Ferriferous Carbonate of Lime Enlarge
Dec. 1. 1806. Publish’d by Ja.s Sowerby. London.
British Mineralogy
Calx carbonata, var. ferrifera

Ferriferous Carbonate of Lime

This is part of a superb Specimen collected last summer by John George Children, Esq. at Audlim mine, about eight miles from Bodmin, Cornwall, and is somewhat the more remarkable as it used to be said that Carbonate of Lime was not to be found in Cornwall, The whiter part of the specimen is a cavity handsomely filled with crystallized Carbonate of Lime of a very uncommon modification, being nearly an hexaëdral plate with the equiaxe and primitive bevellings, if I may so call them. It is rather remarkable that the external surfaces of these crystals are whitish, and the inside of a rich dark brown, as the darker surrounding part shows*. Tab. 62. British Mineralogy is nearly of the same nature, but under common circumstances grows blacker by exposure to the air.

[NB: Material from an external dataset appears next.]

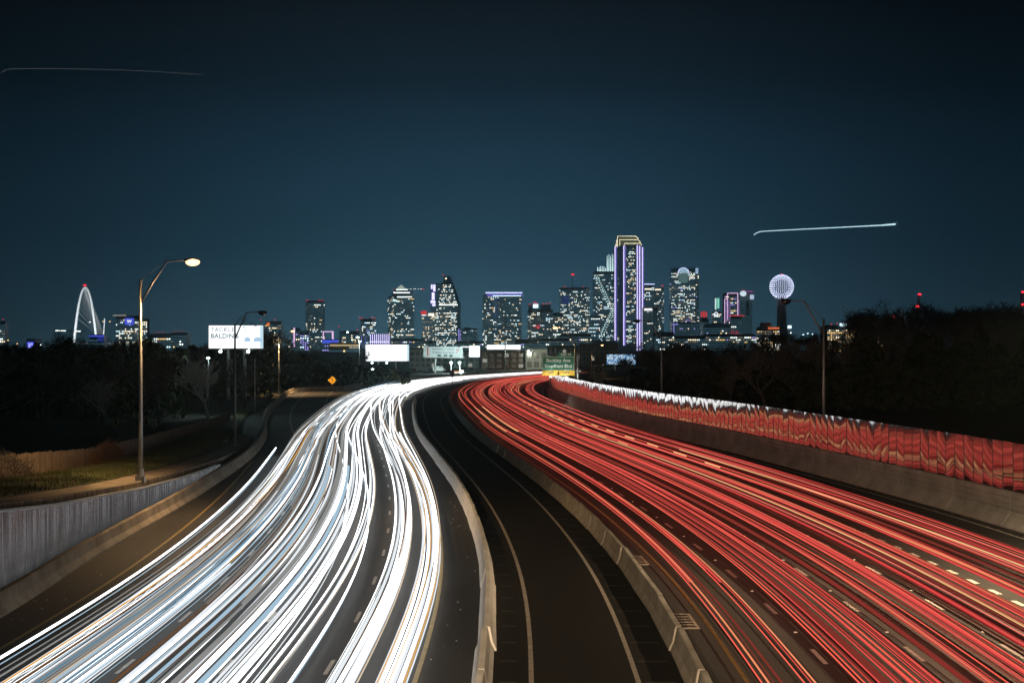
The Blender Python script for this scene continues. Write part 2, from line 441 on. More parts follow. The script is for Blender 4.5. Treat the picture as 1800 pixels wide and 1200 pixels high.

This specimen has many other curious circumstances of change and position of mineral substances attending it; viz, the redder parts are a sort of Carnelian Quartz, somewhat approaching Chalcedony, coloured by a rich Oxide of Iron, and this is sometimes covered by Cachalon: see British Mineralogy, tab. 111.

Besides this there are yellow spiculatcd tubes, almost crystallized, radiating, &c. These are to be seen as forming over wire-shaped Pyrites; see Brit. Min tab. 162. This has decomposed in some parts, leaving the hollow where it has been with enough to show the appearance of a wire, as the fracture in some parts on the opposite side shows; perhaps it may be between Eisen Kelsel; or the German Iron Flint, and Carnelian. Some gray Cachalon covers the Carnelian in the hollow as represented at the top of the figure. The yellower Quartz seems to be coloured by yellow oxide of Iron, probably the decomposed Pyrites.

  • * This specimen has probably been broken from an opposite piece, and was given to the worthy Mr. Rashleigh.